- [What you have to do] Take each line containing "from" and report it exactly as written.

* Start Material supplied *

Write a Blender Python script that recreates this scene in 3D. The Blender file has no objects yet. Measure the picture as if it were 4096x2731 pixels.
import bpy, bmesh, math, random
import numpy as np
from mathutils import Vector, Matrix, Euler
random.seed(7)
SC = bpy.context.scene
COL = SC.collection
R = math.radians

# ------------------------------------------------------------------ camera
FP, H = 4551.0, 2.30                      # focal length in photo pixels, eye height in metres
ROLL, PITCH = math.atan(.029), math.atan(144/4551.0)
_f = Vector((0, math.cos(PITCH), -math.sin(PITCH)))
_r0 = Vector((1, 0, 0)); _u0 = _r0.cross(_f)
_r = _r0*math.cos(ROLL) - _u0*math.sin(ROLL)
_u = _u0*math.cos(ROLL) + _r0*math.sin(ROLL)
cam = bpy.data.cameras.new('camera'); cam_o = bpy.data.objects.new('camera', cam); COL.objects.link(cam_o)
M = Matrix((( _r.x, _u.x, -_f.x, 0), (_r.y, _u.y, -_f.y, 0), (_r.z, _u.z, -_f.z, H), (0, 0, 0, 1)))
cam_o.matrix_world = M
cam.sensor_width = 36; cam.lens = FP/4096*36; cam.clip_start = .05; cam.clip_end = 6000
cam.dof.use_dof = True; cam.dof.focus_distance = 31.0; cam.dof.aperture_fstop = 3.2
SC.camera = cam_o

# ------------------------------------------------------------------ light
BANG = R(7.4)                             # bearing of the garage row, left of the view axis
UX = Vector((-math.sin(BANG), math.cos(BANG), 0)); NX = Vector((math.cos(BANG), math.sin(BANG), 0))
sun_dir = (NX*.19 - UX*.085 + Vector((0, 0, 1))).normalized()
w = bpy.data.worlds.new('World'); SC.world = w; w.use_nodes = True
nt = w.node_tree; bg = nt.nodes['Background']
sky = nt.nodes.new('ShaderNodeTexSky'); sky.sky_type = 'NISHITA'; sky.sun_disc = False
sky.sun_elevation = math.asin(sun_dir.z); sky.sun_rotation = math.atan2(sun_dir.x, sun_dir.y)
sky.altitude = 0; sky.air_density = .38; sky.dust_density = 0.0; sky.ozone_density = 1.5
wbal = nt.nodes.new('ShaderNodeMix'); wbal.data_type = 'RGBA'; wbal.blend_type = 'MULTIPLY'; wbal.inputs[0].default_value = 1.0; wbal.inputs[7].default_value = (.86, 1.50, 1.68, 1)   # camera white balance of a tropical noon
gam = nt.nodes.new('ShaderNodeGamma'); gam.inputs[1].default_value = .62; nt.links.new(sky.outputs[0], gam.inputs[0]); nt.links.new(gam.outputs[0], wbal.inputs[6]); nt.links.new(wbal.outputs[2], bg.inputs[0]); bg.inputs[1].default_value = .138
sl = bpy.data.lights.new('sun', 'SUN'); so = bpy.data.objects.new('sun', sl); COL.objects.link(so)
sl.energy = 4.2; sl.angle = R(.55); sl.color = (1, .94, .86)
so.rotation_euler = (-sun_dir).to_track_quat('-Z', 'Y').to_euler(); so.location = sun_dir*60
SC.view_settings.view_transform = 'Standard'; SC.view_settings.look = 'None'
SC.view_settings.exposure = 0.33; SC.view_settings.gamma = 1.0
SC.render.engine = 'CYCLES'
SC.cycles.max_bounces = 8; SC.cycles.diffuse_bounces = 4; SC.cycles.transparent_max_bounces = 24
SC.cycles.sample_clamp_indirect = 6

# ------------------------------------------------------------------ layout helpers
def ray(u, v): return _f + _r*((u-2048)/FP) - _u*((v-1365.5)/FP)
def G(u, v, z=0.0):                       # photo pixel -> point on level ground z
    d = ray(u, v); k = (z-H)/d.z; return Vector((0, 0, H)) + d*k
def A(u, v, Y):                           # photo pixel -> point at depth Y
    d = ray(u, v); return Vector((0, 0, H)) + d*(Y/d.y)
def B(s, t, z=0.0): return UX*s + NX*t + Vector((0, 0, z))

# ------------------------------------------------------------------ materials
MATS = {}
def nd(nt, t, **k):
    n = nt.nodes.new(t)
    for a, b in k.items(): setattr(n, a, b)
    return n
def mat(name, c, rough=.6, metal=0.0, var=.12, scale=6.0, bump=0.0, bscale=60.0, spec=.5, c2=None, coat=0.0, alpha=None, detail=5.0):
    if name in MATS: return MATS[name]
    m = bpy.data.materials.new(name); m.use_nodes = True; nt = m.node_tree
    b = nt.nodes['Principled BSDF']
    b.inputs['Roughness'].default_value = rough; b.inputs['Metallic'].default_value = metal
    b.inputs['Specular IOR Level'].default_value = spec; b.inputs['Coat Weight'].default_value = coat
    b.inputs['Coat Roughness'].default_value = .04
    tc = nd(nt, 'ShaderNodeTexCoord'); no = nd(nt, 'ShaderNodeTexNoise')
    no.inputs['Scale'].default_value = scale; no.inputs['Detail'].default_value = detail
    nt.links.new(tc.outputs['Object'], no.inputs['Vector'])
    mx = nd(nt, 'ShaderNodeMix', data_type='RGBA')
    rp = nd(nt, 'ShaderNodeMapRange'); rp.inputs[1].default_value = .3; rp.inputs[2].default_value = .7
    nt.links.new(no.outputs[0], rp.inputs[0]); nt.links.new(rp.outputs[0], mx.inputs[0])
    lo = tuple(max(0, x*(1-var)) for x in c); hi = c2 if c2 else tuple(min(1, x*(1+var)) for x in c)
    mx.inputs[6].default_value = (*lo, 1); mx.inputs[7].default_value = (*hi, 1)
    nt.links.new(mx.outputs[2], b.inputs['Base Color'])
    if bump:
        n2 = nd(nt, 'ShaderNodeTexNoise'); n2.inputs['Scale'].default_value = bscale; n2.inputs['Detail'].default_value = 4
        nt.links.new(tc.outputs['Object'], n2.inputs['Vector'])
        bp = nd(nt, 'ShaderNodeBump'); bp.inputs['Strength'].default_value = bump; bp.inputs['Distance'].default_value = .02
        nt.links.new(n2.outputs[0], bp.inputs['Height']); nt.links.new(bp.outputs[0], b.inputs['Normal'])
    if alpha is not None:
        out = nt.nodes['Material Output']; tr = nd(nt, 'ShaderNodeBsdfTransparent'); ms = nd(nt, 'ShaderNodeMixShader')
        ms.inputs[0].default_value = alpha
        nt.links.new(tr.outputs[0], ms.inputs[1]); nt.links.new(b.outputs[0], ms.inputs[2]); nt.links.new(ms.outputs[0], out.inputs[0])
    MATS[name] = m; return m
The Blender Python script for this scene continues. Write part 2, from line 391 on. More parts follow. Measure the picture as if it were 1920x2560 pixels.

* End Material supplied *

- [Response to this exercise]
from mathutils import Vector, Matrix, Euler
The Blender Python script for this scene continues. Write part 2, from line 391 on. More parts follow. Measure the picture as if it were 1920x2560 pixels.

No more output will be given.